Skoro tylko nasz świt nastał, czyli około 09:00 wskakujemy na pożyczone rumaki i szparko ruszamy na podbój świątyń w okolicach New Bagan. Dopytaliśmy się wcześniej w którą stronę najlepiej jest wyruszyć, bo tutejsze plany i mapki pozostawiają bardzo wiele do życzenia!
Mając do swojej dyspozycji calutki dzień, bez żadnego wcześniej ustalonego planu jedziemy to kawałkiem asfaltu, to polną drogą zaczynając od Sein-Nyet Ama & Nyima lekko podniszczonej, następnie Lay Myet Hnar, Ma Nu Ha, Mya Zedi, i tak dalej… Skończyliśmy na Ananda Pagoda. Nazwy już nam uleciały z głowy i nie ma chyba najmniejszego sensu je zapamiętywać.

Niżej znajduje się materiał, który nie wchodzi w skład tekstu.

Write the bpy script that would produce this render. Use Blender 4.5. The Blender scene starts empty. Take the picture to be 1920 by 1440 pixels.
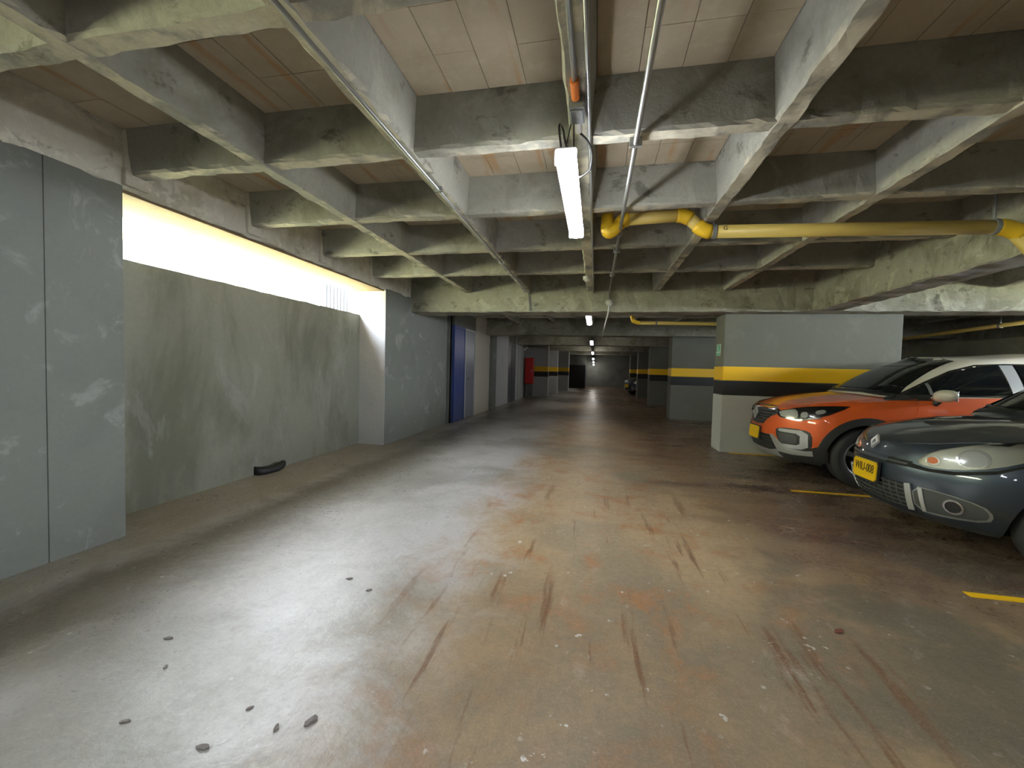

Koło Anandy spotykamy nieprzebrane tłumy Birmańczyków obozujące (koczujące ?) na przyległych terenach. Rozbite prymitywne zadaszenia obok dwukółek ciągnionych przez parę wołów, którymi przybyli tu z czasem dość odległych miejsc. Wzdłuż całego południowego muru świątyni rozciąga się kolorowy, gwarny, zakurzony bazar przez który przepychamy się ze swymi rowerami dzwoniąc czasami dla utorowania sobie drogi. Nasze dzwonki nie są jedynymi – podobne dźwięki generują sprzedawcy lodów, zwracając w ten sposób uwagę na siebie.
Prawdziwa kawa przy wyjściu ze świątyni! I dodatkowo “lemon juice with ginger, without sugar”! Obsługa odbiera od nas rowery, ustawia, a my możemy się już delektować napojami. A w knajpie same białasy.
Zakurzeni, lekko zmęczeni, zadowoleni z wycieczki wracamy do hotelu na prysznic czyniący nas lżejszymi o dobre pół kilograma… Kolacja w Silver House nie dość że wyśmienita, to odnosimy wrażenie, że dzisiejsze porcje są odrobinę większe niż wczorajsze. A kelner już wie, że Ani nie podaje się filiżanki herbaty, tylko cały termos! Znajomości?